WHAT YOU WILL DO: Both end lines count: copy exactly from the line that contains "were 1200x1600 pixels." to the line that contains "return np.array([catmull(rows[:, i], nv)", and only those lines.

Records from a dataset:
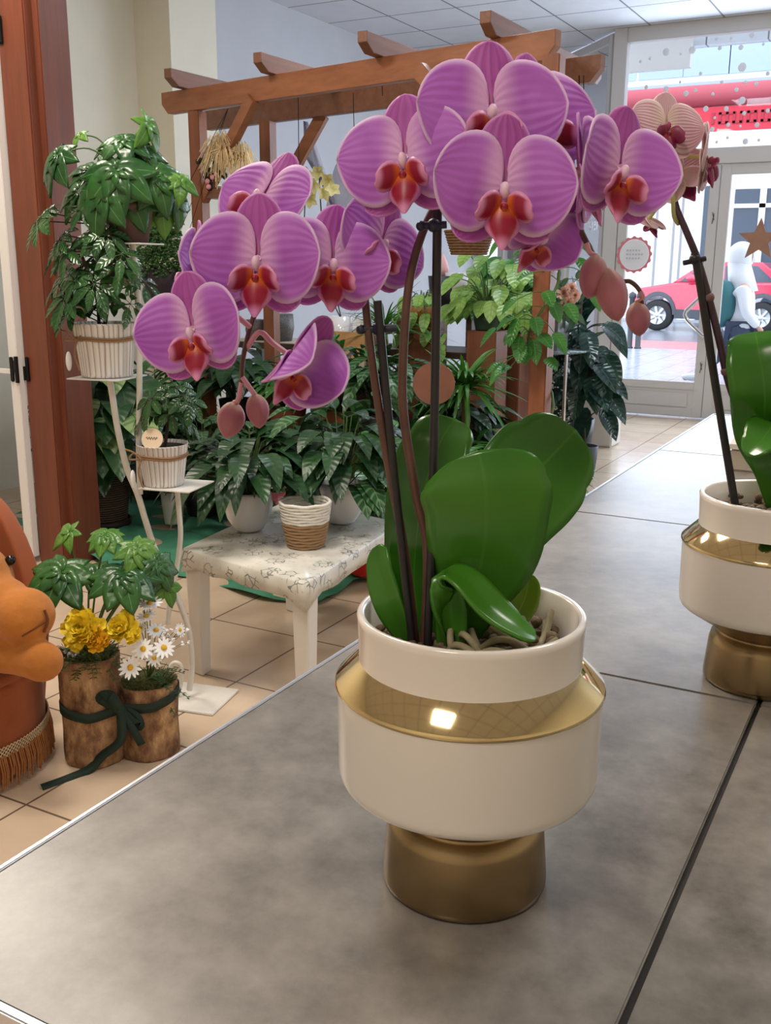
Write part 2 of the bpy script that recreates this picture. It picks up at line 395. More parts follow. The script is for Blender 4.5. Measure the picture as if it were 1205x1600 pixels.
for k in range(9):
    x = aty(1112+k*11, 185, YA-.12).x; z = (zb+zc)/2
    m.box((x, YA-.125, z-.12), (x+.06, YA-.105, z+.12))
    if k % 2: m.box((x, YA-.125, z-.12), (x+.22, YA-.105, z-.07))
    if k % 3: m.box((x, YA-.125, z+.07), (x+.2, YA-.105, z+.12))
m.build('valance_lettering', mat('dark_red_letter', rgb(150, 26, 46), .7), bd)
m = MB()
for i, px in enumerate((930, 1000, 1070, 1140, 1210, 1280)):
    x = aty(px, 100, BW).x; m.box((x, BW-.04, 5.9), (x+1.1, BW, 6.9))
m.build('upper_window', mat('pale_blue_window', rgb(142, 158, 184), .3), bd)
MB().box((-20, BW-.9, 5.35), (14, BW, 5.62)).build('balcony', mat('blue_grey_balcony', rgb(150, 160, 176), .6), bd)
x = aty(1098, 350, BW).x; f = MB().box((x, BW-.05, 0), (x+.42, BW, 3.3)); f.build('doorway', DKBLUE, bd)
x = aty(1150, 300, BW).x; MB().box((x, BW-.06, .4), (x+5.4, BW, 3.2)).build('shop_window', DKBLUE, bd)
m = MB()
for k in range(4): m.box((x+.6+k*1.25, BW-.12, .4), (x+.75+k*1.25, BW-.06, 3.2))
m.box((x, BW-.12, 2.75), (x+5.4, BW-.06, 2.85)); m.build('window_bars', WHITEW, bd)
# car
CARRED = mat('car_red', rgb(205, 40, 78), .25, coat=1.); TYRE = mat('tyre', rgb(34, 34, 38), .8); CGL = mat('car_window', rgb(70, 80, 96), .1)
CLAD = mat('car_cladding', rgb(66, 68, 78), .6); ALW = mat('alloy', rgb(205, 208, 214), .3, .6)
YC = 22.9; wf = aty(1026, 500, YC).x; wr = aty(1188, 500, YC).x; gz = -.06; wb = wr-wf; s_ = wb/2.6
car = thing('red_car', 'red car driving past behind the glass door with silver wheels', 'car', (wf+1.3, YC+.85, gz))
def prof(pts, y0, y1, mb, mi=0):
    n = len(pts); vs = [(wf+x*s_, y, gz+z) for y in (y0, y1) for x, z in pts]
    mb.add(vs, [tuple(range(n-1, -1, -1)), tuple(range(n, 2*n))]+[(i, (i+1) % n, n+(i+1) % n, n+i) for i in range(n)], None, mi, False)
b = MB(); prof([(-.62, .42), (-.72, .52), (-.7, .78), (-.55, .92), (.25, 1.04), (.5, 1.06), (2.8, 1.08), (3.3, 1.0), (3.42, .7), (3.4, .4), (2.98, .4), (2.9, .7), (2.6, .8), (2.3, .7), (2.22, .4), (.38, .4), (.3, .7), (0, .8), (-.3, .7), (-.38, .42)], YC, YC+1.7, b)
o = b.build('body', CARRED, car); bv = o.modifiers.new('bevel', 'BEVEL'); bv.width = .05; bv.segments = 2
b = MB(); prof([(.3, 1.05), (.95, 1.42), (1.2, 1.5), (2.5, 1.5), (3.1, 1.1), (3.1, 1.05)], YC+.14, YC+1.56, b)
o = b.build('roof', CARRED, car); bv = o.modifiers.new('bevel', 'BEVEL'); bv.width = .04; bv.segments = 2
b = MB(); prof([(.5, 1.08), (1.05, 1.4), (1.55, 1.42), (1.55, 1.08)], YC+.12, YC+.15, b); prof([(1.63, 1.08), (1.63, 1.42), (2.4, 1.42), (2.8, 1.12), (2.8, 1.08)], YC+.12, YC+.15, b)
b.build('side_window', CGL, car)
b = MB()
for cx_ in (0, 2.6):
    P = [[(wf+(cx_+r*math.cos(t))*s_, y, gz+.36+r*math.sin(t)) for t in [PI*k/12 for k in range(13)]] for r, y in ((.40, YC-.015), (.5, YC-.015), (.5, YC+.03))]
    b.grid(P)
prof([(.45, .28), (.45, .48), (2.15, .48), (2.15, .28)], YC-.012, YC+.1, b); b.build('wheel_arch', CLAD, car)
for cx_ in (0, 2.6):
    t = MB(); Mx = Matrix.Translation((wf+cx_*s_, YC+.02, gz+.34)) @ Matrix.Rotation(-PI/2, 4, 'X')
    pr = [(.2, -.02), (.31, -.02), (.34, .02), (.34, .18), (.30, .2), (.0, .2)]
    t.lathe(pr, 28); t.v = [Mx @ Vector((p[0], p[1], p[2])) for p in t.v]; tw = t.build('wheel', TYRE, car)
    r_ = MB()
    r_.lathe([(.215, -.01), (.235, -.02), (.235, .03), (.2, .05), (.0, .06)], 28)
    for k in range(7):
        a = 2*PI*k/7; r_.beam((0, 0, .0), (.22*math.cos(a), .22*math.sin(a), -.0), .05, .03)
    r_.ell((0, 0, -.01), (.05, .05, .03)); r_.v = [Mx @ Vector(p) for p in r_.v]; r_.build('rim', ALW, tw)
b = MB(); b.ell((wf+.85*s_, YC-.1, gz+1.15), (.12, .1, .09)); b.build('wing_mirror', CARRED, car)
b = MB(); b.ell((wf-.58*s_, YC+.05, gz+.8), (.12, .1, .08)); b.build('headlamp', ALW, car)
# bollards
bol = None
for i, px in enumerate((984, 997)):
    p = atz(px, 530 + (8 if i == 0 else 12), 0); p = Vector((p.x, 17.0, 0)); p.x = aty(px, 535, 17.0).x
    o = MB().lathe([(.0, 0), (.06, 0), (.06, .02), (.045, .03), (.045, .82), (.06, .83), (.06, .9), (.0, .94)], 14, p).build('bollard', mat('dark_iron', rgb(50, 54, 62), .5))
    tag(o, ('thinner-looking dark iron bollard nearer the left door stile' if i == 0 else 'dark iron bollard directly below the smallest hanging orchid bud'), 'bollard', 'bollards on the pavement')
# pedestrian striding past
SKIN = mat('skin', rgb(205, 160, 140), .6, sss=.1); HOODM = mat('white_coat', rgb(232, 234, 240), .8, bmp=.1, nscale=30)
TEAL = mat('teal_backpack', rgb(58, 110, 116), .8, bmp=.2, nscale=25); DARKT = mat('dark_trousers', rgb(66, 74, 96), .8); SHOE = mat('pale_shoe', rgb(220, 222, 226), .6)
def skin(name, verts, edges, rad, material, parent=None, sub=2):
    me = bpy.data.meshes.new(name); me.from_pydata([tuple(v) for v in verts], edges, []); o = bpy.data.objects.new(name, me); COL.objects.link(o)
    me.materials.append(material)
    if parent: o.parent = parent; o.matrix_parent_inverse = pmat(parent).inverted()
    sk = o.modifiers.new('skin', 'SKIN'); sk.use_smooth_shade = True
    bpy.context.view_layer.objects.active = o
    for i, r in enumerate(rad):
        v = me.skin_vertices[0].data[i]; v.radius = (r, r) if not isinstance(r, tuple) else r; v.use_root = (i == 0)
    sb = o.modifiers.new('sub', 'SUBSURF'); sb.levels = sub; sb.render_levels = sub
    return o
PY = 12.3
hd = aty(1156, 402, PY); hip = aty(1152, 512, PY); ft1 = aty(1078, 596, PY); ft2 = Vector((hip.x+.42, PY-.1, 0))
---
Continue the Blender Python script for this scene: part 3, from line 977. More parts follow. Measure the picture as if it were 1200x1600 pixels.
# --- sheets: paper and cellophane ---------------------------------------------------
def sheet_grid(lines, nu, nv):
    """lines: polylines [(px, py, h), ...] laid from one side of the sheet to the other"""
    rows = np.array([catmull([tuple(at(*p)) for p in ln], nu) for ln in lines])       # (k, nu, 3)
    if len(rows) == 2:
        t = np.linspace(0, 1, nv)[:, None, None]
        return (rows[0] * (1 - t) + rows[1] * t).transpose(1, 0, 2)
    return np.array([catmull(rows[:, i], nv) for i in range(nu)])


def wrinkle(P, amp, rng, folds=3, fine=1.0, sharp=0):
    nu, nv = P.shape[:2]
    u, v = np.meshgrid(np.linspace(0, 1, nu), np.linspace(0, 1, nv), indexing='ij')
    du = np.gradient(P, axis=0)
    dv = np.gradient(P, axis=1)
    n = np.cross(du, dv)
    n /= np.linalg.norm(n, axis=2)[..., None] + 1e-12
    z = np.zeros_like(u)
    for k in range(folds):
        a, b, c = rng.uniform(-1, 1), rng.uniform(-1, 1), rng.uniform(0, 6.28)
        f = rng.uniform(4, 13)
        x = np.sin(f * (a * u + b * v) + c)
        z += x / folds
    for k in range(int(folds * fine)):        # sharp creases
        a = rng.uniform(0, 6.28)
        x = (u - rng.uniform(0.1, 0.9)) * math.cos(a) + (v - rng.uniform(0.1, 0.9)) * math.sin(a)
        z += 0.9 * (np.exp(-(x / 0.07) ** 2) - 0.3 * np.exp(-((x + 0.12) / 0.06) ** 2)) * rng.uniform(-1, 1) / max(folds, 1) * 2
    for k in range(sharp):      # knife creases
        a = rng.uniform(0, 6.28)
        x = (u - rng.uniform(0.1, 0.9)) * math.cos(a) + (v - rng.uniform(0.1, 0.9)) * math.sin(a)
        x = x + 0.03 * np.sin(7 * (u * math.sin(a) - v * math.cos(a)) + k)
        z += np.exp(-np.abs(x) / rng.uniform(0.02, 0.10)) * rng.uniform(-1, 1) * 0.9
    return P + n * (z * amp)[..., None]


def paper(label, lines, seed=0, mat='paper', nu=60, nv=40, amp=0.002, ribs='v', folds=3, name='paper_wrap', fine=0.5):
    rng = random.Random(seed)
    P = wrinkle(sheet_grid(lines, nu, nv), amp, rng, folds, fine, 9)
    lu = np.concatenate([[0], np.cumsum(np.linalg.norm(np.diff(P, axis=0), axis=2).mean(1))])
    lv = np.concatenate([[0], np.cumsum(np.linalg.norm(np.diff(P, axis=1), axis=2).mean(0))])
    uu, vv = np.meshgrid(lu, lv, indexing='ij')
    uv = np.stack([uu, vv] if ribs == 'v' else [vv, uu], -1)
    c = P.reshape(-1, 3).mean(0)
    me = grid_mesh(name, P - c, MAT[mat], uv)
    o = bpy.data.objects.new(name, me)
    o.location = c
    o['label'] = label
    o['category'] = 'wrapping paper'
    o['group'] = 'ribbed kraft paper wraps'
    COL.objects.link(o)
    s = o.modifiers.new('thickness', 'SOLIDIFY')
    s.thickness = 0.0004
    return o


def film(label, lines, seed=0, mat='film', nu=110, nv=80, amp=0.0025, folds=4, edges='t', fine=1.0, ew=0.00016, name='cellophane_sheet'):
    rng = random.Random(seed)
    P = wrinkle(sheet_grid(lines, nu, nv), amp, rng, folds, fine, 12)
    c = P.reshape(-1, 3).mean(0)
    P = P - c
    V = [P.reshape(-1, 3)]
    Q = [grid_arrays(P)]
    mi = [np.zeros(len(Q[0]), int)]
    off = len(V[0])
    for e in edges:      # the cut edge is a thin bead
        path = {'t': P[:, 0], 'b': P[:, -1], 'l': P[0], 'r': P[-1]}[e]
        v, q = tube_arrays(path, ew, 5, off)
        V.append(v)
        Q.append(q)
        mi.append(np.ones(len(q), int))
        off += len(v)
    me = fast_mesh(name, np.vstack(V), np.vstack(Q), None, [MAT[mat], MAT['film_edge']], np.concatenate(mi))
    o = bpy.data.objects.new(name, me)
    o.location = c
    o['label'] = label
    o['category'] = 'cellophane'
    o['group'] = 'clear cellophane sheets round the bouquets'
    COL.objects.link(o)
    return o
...
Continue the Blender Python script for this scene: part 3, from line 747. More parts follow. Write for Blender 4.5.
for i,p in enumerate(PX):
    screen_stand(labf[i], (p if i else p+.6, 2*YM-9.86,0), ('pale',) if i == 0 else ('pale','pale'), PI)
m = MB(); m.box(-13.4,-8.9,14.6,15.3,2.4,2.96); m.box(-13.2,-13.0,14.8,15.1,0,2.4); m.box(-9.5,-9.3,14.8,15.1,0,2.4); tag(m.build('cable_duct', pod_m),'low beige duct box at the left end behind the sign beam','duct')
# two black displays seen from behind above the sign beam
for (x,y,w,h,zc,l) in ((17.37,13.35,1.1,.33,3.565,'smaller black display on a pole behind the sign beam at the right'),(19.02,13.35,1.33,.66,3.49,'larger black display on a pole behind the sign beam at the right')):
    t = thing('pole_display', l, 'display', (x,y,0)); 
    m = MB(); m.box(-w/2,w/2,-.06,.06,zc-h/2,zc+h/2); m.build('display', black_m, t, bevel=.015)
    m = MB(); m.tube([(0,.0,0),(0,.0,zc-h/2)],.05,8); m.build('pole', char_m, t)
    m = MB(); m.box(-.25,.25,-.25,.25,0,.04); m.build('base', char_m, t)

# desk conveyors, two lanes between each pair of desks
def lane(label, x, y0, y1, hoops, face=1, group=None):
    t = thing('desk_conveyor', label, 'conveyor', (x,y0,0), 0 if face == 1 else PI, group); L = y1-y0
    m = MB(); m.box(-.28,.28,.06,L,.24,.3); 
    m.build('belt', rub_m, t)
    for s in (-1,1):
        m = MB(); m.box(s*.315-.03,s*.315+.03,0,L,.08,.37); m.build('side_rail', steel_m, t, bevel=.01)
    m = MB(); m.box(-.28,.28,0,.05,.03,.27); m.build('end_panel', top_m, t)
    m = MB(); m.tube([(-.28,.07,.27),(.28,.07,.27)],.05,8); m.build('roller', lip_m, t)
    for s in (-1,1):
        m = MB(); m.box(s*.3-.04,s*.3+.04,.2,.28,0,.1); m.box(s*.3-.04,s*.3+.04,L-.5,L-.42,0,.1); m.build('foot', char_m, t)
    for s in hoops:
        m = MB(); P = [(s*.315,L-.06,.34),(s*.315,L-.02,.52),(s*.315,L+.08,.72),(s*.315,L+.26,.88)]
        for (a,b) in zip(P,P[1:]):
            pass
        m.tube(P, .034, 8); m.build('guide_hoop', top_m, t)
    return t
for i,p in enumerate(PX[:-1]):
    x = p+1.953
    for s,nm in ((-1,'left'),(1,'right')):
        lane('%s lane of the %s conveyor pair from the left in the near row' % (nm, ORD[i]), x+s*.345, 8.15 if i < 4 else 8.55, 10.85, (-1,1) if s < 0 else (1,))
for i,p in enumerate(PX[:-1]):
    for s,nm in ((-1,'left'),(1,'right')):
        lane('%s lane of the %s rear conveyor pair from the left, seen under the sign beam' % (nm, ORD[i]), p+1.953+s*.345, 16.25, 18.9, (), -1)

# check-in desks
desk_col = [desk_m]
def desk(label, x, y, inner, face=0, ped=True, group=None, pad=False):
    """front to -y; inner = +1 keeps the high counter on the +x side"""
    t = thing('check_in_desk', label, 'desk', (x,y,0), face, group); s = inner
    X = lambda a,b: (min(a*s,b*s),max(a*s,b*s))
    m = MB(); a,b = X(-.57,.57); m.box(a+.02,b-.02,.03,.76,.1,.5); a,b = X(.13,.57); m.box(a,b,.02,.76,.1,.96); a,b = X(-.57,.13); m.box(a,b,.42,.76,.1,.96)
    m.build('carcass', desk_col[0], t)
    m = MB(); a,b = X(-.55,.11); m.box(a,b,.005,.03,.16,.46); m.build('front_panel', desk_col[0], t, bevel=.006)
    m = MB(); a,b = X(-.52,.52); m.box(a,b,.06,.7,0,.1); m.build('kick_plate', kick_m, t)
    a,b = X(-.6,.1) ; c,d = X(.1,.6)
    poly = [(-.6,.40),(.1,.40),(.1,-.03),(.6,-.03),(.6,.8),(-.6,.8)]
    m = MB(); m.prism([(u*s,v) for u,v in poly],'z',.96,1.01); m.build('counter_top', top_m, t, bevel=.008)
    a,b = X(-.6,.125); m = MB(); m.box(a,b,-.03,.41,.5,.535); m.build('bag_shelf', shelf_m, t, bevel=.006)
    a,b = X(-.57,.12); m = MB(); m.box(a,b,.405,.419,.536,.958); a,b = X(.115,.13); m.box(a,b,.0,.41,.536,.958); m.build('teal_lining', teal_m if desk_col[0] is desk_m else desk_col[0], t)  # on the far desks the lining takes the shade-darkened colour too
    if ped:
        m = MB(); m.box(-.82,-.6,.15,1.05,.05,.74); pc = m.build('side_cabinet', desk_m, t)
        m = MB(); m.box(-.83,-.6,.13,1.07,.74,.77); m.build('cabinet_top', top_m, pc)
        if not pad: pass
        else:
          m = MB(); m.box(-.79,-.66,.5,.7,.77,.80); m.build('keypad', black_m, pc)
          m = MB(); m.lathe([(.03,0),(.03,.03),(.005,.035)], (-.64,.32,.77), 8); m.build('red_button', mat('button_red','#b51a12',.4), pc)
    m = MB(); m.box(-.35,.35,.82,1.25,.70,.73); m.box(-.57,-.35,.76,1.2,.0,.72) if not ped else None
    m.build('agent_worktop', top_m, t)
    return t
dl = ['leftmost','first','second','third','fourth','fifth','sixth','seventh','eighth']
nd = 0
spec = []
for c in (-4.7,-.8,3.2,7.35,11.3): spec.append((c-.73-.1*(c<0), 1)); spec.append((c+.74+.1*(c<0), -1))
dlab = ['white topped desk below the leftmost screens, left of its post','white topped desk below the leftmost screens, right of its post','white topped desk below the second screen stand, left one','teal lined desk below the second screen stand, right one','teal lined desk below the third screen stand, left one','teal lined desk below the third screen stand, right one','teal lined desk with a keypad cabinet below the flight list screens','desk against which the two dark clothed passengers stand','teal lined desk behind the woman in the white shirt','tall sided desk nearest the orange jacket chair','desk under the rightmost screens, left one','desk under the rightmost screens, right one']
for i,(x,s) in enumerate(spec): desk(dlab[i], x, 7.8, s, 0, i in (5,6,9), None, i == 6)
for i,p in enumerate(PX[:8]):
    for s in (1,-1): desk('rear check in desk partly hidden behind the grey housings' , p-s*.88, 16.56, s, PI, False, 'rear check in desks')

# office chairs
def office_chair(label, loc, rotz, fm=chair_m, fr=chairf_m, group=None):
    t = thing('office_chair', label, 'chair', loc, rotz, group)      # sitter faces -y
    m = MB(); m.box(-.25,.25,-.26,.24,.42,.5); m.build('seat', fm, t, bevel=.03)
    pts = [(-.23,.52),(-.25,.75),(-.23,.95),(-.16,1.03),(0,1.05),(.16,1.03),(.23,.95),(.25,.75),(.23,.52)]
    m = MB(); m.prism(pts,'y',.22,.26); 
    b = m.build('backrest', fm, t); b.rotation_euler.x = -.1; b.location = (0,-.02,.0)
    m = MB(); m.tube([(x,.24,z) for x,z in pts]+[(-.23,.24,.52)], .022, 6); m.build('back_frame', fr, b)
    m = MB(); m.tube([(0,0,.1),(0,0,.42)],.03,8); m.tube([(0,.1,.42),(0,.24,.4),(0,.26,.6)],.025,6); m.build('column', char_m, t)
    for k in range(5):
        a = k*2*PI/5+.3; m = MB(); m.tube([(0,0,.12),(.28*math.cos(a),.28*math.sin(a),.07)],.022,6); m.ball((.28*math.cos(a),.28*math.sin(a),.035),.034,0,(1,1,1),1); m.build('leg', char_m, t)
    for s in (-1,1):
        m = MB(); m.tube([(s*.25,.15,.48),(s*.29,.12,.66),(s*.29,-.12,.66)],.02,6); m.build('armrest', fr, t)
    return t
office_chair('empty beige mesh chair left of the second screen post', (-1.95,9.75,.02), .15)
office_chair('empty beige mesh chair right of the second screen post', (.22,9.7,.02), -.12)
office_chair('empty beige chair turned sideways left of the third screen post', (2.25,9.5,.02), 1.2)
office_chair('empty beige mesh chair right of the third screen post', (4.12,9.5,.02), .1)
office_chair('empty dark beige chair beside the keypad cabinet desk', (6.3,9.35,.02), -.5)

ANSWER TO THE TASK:
Continue the Blender Python script for this scene: part 3, from line 977. More parts follow. Measure the picture as if it were 1200x1600 pixels.
# --- sheets: paper and cellophane ---------------------------------------------------
def sheet_grid(lines, nu, nv):
    """lines: polylines [(px, py, h), ...] laid from one side of the sheet to the other"""
    rows = np.array([catmull([tuple(at(*p)) for p in ln], nu) for ln in lines])       # (k, nu, 3)
    if len(rows) == 2:
        t = np.linspace(0, 1, nv)[:, None, None]
        return (rows[0] * (1 - t) + rows[1] * t).transpose(1, 0, 2)
    return np.array([catmull(rows[:, i], nv) for i in range(nu)])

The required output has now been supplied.